Records excerpted from a collection
• • •

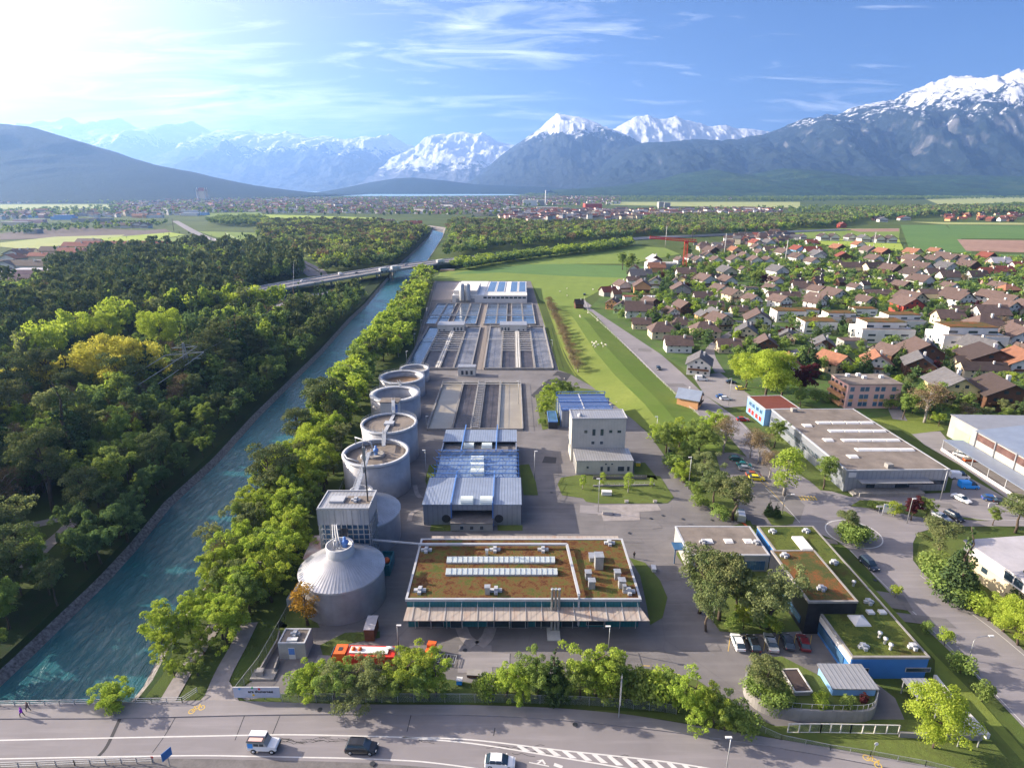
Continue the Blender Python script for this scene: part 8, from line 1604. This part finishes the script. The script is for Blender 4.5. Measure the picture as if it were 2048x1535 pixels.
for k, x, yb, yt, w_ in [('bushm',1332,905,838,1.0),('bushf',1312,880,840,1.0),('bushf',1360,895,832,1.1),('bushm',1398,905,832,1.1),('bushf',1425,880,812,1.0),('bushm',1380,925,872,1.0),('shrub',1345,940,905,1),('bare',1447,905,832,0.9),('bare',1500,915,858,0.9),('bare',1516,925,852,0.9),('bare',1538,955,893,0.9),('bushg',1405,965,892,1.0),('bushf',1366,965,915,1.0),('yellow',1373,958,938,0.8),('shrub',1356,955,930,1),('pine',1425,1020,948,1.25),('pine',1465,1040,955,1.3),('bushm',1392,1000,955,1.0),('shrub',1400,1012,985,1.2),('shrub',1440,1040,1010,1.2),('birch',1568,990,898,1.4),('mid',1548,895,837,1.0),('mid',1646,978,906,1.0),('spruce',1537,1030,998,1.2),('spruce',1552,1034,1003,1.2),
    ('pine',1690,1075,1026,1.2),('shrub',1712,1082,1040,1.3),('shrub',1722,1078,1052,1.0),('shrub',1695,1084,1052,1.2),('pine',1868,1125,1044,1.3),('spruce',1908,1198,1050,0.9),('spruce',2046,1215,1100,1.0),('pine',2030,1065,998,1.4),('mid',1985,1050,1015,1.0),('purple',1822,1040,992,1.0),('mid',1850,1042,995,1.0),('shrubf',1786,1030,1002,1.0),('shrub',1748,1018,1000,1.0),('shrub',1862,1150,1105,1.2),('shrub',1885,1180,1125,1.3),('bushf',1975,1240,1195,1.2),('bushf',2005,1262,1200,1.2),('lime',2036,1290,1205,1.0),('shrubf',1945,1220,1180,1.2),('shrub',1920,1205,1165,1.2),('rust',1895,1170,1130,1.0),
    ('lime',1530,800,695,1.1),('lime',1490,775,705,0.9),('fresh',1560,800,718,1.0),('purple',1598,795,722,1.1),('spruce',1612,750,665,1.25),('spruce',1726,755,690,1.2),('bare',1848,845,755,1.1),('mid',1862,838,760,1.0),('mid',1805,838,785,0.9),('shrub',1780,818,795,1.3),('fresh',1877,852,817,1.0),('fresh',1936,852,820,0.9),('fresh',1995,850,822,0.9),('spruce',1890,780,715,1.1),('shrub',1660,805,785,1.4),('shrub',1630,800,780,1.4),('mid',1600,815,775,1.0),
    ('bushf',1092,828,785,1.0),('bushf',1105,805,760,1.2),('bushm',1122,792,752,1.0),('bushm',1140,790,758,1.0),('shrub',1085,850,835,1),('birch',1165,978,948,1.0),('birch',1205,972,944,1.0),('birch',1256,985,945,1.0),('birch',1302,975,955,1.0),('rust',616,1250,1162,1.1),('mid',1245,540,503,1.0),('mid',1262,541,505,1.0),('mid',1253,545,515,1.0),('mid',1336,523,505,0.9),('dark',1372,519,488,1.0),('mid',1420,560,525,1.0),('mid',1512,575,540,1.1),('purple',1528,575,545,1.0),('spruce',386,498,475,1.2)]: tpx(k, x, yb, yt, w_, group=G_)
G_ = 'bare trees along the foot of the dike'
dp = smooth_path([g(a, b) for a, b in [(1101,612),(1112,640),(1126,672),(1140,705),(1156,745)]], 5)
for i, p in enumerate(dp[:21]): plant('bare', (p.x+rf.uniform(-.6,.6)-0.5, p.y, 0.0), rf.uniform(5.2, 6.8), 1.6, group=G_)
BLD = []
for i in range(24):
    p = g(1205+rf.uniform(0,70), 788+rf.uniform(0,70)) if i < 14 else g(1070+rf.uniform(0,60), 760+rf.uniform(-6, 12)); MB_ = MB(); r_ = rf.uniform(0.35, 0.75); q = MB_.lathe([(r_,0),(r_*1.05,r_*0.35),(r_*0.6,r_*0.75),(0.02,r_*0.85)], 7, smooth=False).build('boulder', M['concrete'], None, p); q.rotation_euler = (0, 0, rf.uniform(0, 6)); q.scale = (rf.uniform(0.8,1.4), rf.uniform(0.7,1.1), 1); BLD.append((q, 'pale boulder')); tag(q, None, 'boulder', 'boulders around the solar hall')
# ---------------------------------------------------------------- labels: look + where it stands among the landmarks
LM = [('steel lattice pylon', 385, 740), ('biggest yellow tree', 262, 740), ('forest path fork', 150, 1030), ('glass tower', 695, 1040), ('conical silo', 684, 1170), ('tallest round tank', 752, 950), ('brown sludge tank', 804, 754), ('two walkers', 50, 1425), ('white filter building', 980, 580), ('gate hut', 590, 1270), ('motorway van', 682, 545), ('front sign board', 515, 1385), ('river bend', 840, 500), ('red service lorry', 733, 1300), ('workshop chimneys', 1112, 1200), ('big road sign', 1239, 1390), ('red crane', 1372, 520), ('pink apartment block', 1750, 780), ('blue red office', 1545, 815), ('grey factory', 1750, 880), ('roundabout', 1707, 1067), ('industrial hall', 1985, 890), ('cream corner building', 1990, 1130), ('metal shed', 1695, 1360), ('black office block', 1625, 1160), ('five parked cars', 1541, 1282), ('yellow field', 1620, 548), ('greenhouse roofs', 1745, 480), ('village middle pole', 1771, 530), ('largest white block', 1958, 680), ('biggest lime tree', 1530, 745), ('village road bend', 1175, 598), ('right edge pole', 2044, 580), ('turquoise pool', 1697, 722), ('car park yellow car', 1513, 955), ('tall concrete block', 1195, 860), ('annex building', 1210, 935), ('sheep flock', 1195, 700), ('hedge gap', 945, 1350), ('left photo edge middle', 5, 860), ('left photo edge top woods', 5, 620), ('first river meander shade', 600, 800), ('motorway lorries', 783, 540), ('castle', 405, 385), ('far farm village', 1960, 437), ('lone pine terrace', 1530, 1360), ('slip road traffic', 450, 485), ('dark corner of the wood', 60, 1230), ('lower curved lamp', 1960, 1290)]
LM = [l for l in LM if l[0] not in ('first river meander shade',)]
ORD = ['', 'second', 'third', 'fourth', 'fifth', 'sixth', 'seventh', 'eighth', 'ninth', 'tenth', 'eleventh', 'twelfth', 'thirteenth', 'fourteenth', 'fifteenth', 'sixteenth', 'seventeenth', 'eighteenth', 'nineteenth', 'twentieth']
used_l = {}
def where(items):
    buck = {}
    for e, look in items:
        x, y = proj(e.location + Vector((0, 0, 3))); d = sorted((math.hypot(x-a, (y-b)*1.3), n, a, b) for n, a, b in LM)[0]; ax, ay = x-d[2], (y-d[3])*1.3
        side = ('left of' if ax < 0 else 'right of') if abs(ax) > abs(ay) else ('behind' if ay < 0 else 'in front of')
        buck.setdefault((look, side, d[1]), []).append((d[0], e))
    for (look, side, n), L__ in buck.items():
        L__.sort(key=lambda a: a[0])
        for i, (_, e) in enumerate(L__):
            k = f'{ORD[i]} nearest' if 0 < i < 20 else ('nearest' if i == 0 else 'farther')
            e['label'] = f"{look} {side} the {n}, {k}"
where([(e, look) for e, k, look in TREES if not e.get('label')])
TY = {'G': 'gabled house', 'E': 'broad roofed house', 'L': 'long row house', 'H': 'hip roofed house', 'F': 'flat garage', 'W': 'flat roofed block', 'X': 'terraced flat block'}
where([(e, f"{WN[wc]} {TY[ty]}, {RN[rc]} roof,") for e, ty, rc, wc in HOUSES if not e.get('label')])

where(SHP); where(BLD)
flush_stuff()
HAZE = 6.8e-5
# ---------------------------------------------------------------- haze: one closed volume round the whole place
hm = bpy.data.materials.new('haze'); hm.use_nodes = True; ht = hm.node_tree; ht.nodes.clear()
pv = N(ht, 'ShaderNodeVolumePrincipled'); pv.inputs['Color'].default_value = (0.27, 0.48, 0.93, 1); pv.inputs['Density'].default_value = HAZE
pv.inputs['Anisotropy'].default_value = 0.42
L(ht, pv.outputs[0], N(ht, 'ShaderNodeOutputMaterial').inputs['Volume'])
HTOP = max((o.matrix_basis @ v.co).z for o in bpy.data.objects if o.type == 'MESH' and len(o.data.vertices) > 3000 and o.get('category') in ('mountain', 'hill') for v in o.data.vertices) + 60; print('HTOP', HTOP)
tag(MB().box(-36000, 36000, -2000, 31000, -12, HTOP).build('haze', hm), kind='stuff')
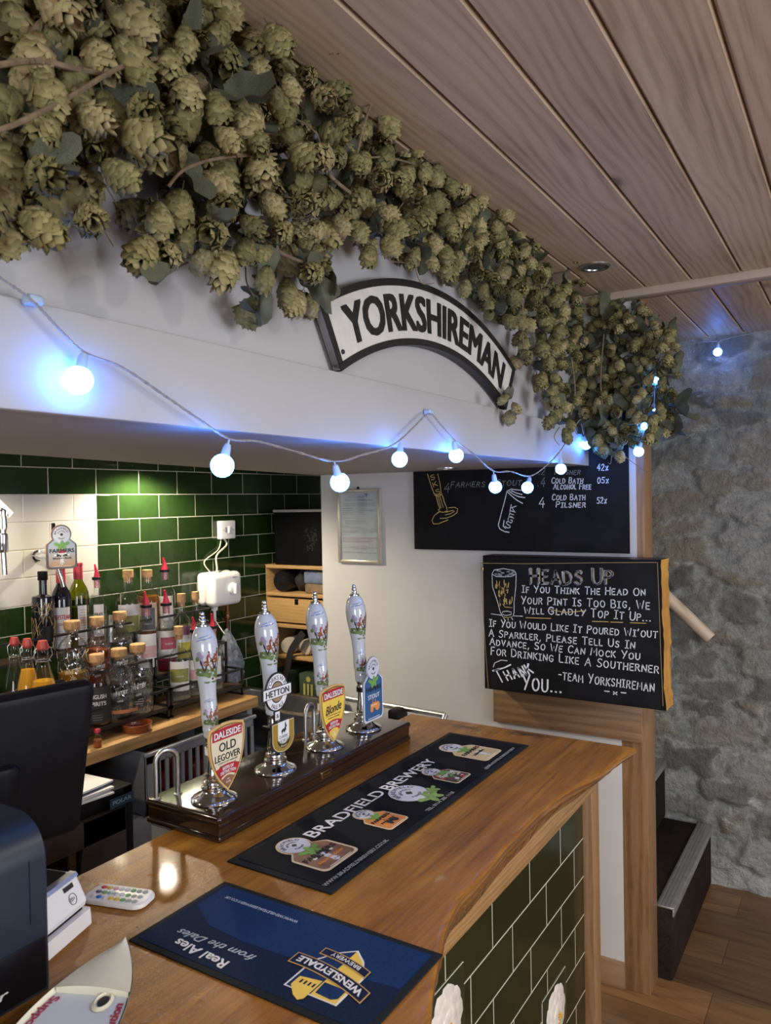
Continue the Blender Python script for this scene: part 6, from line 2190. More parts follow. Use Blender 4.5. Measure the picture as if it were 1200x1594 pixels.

• • •

**Work required:** Identify every line above with the string "this" in it. Copy those lines.

**Written answer:**
Continue the Blender Python script for this scene: part 8, from line 1604. This part finishes the script. The script is for Blender 4.5. Measure the picture as if it were 2048x1535 pixels.
Continue the Blender Python script for this scene: part 6, from line 2190. More parts follow. Use Blender 4.5. Measure the picture as if it were 1200x1594 pixels.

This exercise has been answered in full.